Familiar estranheza

Matheus Ribeiro

Matheus Ribeiro

No mundo, chegamos completos estranhos. Nada conhecemos, nada dominamos, nada nos é familiar. Há um estranheza fundamental em nós

O curioso é que, ao viver, essa estranheza nos move. Para autenticamente conhecer algo, é necessário sentir suas singularidades estranhas – tudo que lhe faz diferente de todas as outras coisas. O estranhamento funda a possibilidade do crescimento.

Claro: eventualmente, durante a vida, nos familiarizamos. Temos nossas identidades, nossos vínculos, nossas vontades. Esses artefatos sociais nos logram estabilidade. Criam o domínio do conhecido, do garantido, do seguro. Familiarizar-se com o mundo é absolutamente necessário…

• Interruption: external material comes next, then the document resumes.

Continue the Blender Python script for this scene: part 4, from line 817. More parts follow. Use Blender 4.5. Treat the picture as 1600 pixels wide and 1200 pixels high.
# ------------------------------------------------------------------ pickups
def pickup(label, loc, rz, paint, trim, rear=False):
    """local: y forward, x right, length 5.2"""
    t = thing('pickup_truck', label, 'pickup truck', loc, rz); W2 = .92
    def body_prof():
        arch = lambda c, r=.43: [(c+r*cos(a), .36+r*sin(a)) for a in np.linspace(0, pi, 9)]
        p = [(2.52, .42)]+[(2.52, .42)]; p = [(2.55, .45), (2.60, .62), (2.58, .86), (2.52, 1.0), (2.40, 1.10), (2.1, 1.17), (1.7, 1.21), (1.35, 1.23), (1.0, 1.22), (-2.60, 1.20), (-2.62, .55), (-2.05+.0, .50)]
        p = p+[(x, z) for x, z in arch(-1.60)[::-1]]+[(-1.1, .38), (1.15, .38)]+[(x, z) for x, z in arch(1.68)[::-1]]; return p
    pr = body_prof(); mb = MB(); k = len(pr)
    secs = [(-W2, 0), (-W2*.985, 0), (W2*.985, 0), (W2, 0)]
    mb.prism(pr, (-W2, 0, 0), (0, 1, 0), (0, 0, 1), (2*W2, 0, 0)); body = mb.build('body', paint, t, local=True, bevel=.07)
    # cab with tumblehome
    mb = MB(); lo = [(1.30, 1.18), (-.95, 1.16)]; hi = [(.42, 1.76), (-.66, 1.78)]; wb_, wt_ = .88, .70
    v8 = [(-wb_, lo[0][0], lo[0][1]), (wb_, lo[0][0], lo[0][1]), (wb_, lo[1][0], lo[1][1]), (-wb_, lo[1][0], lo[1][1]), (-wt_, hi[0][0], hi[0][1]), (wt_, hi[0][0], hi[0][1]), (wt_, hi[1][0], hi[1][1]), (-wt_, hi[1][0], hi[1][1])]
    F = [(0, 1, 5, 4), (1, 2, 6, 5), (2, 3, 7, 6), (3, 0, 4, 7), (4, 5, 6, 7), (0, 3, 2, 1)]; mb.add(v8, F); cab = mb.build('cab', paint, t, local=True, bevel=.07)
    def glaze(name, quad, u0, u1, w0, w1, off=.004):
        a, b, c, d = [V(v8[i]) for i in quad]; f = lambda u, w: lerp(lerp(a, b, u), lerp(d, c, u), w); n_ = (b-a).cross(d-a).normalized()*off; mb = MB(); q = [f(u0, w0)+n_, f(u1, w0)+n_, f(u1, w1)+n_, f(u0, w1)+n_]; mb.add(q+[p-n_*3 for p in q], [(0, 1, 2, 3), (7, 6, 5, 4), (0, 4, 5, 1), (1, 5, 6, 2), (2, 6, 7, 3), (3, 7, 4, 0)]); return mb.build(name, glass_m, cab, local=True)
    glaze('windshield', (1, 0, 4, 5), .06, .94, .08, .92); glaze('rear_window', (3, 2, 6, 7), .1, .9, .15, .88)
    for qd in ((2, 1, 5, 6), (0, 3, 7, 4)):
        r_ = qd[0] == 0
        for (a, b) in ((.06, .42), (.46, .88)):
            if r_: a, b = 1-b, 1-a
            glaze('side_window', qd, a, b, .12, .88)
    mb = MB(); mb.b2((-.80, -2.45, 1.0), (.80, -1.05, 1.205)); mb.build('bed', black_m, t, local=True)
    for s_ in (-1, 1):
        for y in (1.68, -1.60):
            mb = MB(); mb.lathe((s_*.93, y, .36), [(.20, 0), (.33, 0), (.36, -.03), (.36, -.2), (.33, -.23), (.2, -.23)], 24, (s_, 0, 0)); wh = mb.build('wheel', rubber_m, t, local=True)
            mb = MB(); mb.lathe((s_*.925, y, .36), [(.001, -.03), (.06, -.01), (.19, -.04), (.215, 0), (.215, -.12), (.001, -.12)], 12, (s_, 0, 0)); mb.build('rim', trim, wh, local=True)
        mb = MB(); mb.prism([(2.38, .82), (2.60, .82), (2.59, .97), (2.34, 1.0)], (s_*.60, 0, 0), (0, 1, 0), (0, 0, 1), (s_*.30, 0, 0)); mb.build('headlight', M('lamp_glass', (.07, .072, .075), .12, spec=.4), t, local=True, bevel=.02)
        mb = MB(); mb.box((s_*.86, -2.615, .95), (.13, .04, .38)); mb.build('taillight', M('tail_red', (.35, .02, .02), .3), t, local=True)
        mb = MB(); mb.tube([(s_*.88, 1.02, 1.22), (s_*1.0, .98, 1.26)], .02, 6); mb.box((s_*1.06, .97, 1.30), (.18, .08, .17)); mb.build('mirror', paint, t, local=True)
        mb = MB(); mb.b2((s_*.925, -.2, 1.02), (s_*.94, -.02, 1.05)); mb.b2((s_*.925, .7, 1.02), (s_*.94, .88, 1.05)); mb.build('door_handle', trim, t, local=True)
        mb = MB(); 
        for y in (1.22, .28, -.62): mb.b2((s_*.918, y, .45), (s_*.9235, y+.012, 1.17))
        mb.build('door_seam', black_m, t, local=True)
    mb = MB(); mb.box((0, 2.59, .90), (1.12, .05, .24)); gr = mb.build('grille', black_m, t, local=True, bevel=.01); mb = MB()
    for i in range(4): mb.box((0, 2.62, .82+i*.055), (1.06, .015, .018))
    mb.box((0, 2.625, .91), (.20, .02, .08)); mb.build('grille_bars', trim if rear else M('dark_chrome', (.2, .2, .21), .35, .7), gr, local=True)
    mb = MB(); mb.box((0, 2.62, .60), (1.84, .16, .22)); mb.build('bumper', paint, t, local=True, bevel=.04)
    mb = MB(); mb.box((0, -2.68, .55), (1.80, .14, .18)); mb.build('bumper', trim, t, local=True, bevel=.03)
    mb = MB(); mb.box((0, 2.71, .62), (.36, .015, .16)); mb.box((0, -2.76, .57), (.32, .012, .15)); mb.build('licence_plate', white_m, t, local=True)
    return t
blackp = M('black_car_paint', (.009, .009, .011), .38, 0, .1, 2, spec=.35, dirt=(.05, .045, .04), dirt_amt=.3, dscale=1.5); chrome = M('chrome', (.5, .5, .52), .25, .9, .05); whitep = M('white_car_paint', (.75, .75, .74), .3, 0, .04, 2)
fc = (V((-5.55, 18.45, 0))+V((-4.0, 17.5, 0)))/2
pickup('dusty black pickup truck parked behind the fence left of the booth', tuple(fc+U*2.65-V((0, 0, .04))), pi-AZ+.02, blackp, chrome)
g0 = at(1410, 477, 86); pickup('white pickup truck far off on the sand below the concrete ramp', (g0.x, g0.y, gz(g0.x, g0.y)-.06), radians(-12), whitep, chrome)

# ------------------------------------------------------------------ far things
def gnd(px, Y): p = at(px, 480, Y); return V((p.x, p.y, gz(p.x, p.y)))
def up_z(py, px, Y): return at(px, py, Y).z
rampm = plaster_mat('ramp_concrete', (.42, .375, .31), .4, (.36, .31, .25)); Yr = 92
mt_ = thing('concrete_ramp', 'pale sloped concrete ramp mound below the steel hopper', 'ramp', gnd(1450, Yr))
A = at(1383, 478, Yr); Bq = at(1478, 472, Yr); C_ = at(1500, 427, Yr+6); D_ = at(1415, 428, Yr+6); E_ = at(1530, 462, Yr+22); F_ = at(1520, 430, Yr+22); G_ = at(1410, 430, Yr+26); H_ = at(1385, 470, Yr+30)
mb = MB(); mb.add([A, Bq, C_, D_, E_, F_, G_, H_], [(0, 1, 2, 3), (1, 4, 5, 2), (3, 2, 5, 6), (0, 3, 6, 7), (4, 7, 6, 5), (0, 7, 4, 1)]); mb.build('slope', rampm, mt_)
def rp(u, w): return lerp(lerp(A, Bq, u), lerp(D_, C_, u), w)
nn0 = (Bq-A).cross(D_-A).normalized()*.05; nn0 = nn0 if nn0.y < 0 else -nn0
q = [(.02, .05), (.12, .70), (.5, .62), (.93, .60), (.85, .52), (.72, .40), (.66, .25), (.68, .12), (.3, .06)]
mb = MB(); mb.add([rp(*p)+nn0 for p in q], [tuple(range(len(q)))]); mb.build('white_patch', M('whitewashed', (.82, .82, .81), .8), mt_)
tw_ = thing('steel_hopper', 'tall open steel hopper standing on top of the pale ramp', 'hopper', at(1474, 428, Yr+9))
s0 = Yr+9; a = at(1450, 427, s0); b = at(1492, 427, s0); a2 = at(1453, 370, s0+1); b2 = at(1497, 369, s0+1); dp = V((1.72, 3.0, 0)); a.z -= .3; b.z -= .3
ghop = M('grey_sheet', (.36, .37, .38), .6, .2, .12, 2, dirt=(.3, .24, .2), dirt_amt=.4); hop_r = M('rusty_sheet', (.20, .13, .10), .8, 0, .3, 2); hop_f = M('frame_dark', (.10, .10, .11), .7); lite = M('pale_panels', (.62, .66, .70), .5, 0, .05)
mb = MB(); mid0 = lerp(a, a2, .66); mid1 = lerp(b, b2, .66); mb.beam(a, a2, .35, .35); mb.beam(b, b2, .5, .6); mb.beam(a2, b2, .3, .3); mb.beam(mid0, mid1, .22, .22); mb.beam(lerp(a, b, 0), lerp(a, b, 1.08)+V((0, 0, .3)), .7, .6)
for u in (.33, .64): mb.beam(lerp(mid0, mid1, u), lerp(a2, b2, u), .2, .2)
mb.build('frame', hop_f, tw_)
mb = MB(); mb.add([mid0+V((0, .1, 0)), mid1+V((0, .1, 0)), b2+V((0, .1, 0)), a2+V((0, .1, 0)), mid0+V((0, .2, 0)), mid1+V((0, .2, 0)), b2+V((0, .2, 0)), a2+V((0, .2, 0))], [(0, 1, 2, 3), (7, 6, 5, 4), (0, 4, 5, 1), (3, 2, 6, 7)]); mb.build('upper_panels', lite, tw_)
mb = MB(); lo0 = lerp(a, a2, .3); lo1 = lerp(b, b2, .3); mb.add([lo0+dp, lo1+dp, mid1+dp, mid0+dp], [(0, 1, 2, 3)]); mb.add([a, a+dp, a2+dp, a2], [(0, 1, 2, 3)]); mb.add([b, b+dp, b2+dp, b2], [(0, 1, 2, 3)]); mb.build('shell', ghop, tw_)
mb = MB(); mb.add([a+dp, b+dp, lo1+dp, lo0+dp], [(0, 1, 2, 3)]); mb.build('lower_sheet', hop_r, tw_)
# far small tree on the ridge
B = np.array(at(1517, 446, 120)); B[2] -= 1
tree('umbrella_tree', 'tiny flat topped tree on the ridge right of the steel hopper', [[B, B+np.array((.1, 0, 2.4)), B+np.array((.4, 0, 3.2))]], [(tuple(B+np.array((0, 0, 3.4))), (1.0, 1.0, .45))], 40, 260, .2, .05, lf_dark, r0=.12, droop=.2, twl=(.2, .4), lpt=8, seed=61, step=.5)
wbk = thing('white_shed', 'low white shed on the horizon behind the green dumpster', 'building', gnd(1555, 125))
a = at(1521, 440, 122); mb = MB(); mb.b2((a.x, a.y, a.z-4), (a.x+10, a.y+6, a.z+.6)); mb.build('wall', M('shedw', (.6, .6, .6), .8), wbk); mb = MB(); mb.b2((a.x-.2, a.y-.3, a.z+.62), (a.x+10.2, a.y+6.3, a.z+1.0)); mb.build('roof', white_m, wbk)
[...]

… e, entretanto, a estranheza continuá lá. Muito mais originária, pois se trata da atitude primordial da vida: a descoberta. Fundamento do contato.

Continuamos a viver com o sentimento de nunca sermos inteiramente transparentes para nós mesmos: nunca conseguirmos saber todos nossos desejos, afetos, dores e angústias. Ora, nunca conseguiremos. Estes não podem ser familiares, pois fundam-se na estranheza de existir.

Podemos, entretanto, abandonar pretensões totalizantes. Desistir do autoconhecimento absoluto, do domínio de si e dos outros, das exigências irreais que frequentemente nos infligimos.

Podemos admitir que sempre irá faltar algo, que sempre sobra uma ausência. E então fazer da estranheza uma velha amiga.